I know for a fact that you have a shit load of stuff to be grateful for. At the very least I know you have eyesight as you are reading this post. You also have access to a computer and/or smart phone as well as electricity and some form of Internet connection.

If you can’t think of 100 things you’re grateful for you’re either not trying hard enough or you’re dead.

  1. What would xyz do?

Who is your hero or heroine? Next time you get in a tricky situation, think how they would deal with it.

I like the Nike brand phrase “Just do it”.

  1. What’s my end game?

Next time you are about to complain or whine about something or kick off an argument with a friend or family member ask yourself the above question.

What do you want to achieve and is the route you’re about to head down likely to get you there? 90% of disagreements could be eradicated if everybody on the planet (including me) adopted this question a tad more often!

  1. If I did know, what would the answer be?

A stupid question on the face of it, but it’s brilliance is in its simplicity. Quite often when I ask a client how they intend to achieve something they’ll respond that they don’t know. I’ll almost always throw this question back at them.

The very least that happens is they laugh at it and I break their state (which frequently helps with problem solving), but more often than not they will come back with a solution.

The question gives your unconscious permission to dream and be creative because the reality is, you do know.

  1. On a scale of 0 to 10 how committed am I to achieving ‘X’?

If I ever ask a client this question and get an answer of 7 or less, I know whatever it is, almost certainly isn’t going to get done and I have more work to do.

You are either committed to something or you’re not and 70% commitment is almost worse than no commitment at all.

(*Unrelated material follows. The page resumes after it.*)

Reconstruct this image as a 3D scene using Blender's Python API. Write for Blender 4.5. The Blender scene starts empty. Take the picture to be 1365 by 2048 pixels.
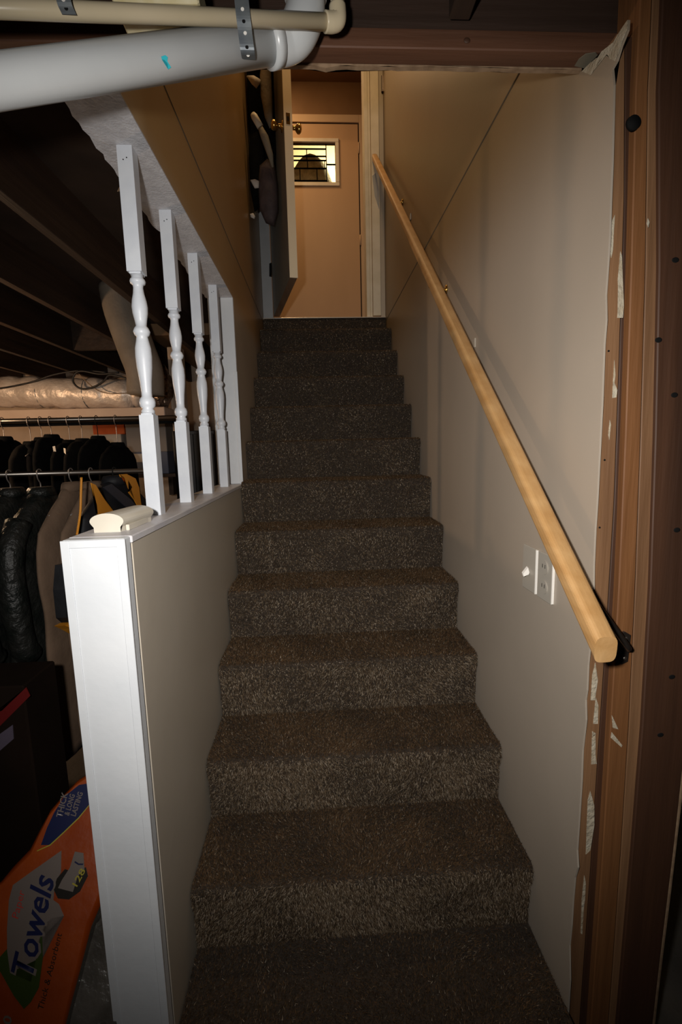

Think about the really successful people you admire, how many of them are half engaged, when it comes to commitment?

Correct, none of them.

  1. What can I learn from this?

It’s a hugely powerful question.

If you can learn from a negative situation you reduce the likelihood that it will ever happen again. Asking this question will shift your mind away from “I’m a failure, I screwed up again” to “Wow, I learned some really cool stuff”

  1. What can I do to break this pattern of behaviour?

Your brain loves patterns. It will sometimes even go out of its way to create patterns where none really exist. If you have ever stared at the clouds for any length of time and started to see shapes and people that aren’t really there you’ll know what I mean.

Some people think they can’t change in the future because they haven’t changed in the past.

That’s nonsense.

Yes, your brain prefers to replicate patterns of behaviour because it’s easier and requires less energy.

However, it will also allow you to break those patterns if you consciously step in and disrupt them. And the key word there is ‘consciously’ because without conscious awareness change happens organically and largely out of your control.

  1. What can I do today that will scare me?

Self Development is about expanding your comfort zone and to do so means you have to experience some discomfort and fear.

  1. What’s the back story?

You’re a human being and as such you act like an ars from time to time, we all do. Fortunately, you know the reason or reasons when you do so, and they’re usually legitimate.

Maybe you didn’t sleep well, you’re worried about money, a close family member is seriously ill, worried about one of your children or the mother-in-law is coming to stay for a few days.

Any one of the above can derail you (knock you off your ‘A’ game) and cause you to be a bit grumpy, touchy and mean sometimes, and the same goes for anybody else. Before you presume somebody wants to kill you, ask yourself what their back story may be.

  1. What will that goal give me?

People will often set goals because they think they should or because they seem cool on first glance.

  1. What would my perfect day look like?

If you’re not sure what you want to do with your life ask yourself the above question. Give your mind permission to wander and the freedom to dream big. How much of your perfect day are you working toward? How much could you be working toward? How much will you work toward?

  1. Would I Rather Be Right or Be Loved?

I choose to be happy.  What is your view?